Sometimes I wonder if anyone listens? This week I received a sign that people do!
I had the opportunity to speak with Sam Edmund on the SEN podcast, This Is Your Sporting Life. We talked about my OLYmpic dream, right from the start as an 8 year old girl in Townsville, to my final Games in London almost 10 years ago, and touched on what keeps me awake at night now... the idea that Brisbane may be announced as an OLYMPIC City! How cool is that?
After the interview aired, I received this lovely message:
“Hey Nat. I heard your podcast this morning on SEN and just wanted to tell you it was fantastic. If I were a youngster hearing it I would have been so inspired to be like you and be an Olympian. You are such a brilliant role model. Well done.”
It’s been nearly 40 years(!) since my OLYmpic dream began, and it's amazing to think that I’m still sharing the message and passion from a SINGLE spark of inspiration, with people all over the world. When I receive a message like the one above, it inspires me to keep going.
So, this week, I want to talk about impact.

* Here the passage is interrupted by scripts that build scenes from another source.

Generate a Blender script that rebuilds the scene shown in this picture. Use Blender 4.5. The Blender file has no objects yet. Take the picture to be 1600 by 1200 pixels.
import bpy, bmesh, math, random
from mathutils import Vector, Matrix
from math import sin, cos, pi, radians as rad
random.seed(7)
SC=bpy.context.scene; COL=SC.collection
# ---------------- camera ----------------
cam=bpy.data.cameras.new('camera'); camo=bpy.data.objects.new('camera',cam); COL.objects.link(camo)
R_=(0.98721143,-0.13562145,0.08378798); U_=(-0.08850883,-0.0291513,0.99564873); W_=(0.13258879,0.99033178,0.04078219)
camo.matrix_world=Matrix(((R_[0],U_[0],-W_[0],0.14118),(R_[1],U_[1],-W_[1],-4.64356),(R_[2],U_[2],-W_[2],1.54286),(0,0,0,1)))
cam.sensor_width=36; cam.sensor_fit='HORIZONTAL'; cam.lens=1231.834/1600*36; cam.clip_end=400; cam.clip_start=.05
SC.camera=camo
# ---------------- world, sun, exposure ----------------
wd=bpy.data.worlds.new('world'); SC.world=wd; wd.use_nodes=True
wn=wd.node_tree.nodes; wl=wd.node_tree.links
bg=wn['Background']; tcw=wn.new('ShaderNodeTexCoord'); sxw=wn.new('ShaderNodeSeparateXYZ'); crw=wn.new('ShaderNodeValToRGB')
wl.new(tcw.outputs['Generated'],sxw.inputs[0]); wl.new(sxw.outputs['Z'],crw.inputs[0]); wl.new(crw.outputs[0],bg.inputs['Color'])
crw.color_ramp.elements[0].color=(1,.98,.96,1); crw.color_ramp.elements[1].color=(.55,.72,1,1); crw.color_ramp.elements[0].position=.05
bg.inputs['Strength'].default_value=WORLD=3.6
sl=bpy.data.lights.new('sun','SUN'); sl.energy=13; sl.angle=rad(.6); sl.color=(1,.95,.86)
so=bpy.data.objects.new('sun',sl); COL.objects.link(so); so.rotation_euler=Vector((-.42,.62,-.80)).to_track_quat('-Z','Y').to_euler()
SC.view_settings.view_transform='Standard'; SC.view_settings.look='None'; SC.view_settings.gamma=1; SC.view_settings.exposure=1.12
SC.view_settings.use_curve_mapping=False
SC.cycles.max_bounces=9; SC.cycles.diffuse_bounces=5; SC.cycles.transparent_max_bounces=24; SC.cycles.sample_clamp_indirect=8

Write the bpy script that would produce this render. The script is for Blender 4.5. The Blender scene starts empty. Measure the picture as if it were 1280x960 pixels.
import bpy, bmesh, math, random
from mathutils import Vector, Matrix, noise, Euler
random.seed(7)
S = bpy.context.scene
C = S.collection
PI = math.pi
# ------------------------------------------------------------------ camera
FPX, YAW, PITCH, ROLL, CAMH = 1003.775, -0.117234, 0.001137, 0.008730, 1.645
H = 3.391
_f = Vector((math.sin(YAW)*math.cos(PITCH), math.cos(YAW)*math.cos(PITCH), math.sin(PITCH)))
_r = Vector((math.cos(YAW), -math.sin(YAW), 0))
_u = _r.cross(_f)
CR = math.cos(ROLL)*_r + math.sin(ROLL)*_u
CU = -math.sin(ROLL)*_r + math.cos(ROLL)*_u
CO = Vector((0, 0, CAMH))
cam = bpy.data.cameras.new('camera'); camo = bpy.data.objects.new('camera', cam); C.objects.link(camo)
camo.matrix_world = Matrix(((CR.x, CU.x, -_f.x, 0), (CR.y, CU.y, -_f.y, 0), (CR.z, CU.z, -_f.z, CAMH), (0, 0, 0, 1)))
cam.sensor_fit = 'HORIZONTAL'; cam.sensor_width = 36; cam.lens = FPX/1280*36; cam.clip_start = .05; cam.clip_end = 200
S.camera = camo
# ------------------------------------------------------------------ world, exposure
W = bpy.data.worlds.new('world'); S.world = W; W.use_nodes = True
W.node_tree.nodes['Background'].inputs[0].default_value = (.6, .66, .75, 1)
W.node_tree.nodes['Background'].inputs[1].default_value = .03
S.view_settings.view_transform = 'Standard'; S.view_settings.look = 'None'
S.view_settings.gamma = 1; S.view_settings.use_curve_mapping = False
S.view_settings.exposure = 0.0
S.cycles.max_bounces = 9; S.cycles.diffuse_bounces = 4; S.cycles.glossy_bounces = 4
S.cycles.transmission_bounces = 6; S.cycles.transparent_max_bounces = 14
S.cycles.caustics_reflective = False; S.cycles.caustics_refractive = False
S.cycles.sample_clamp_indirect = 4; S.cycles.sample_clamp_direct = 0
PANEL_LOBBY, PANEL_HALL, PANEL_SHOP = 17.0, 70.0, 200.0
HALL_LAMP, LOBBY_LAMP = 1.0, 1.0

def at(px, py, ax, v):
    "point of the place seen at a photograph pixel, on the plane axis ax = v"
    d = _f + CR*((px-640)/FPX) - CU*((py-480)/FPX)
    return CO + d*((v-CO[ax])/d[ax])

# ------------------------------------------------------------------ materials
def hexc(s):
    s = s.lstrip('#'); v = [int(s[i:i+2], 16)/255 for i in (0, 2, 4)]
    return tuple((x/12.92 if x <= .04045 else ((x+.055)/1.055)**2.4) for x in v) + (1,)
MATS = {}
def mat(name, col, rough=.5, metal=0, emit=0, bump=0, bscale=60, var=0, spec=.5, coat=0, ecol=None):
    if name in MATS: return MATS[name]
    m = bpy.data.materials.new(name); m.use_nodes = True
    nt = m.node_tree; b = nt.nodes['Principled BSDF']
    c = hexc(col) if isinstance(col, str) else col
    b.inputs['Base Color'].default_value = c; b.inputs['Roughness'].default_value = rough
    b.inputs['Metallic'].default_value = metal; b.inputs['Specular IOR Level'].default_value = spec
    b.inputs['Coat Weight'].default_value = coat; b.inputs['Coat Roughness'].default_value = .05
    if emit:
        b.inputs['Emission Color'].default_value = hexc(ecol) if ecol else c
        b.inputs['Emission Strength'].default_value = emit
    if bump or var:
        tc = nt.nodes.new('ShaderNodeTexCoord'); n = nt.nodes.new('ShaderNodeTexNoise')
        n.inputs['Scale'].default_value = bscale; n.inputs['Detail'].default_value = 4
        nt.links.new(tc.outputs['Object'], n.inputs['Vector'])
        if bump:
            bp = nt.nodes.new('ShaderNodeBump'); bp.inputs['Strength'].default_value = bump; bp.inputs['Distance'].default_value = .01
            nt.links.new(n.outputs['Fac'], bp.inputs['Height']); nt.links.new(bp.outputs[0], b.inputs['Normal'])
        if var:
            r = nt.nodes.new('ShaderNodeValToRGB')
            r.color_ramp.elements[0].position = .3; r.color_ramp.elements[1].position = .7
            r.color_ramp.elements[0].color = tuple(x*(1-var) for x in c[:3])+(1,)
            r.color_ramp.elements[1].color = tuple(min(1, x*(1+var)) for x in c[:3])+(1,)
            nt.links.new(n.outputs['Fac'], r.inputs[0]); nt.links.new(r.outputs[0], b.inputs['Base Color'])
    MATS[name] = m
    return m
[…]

We toil away, we do our best every day, and hope we have a positive impact on the people around us… But it’s not often that we’re formally recognised for our efforts. And even when we are, it can be hard for those positives to outweigh the influence of our inner critic: I think I speak for nearly everyone when I say that the negatives we think or hear about ourselves tend to far outweigh the positives. If you pile heaps of sugar into a cup of coffee you have really sweet coffee but it only takes one drop of poison to kill you! That’s how potent negative voices are! And there’s plenty of research that confirms this, too.
Getting past my inner critic was a struggle for most of my sporting career. The turning point was when I realised it was the critic holding me back. Not my skills, not my body. It was that nagging voice in my head dragging me down. Even now it sometimes pipes up with something to say, but the difference is that I can now listen to what it’s trying to tell me, and then put it back in its box. The best antidote I've found is to shout affirmations back even louder to drown out the negativity. Use empowering, uplifting music if you can’t turn the volume of those affirmations up loud enough yourself!
Since retiring from beach volleyball, it’s been my passion to share what I’ve learned about goal-setting, motivation, and taming that inner critic. I get to help people to win their own ‘gold medal’, whatever that means to them. Getting to play a part in their success is what fuels me, and I feel immense pride when people say I’ve helped them to live out their dreams*.
But you don’t have to win a medal to be proud of yourself, or to have an impact on others. You can set an example just by showing up as the best version of you. You will never know how many lives you have touched, or how far and wide your influence extends. Consider you are a leader, even when standing still!
"Your influence, like your shadow, extends to where you may never be." - author unknown
I’ll end today’s blog with two thoughts:
First: keep doing your best, because there are people listening and watching, and you may just be the inspiration they need.
Second: if someone has had a great impact on you, let them know! You may just be the inspiration they need to keep going.
*An excerpt from the SEN podcast: There is one person whose dreams I wish I hadn’t inspired – a certain Brazilian beach volleyball player who beat me in Beijing, and rushed over after the game to say how much she loved my book, Go Girl. I swear the look in her eye said, “Thank you for teaching me how to beat you”!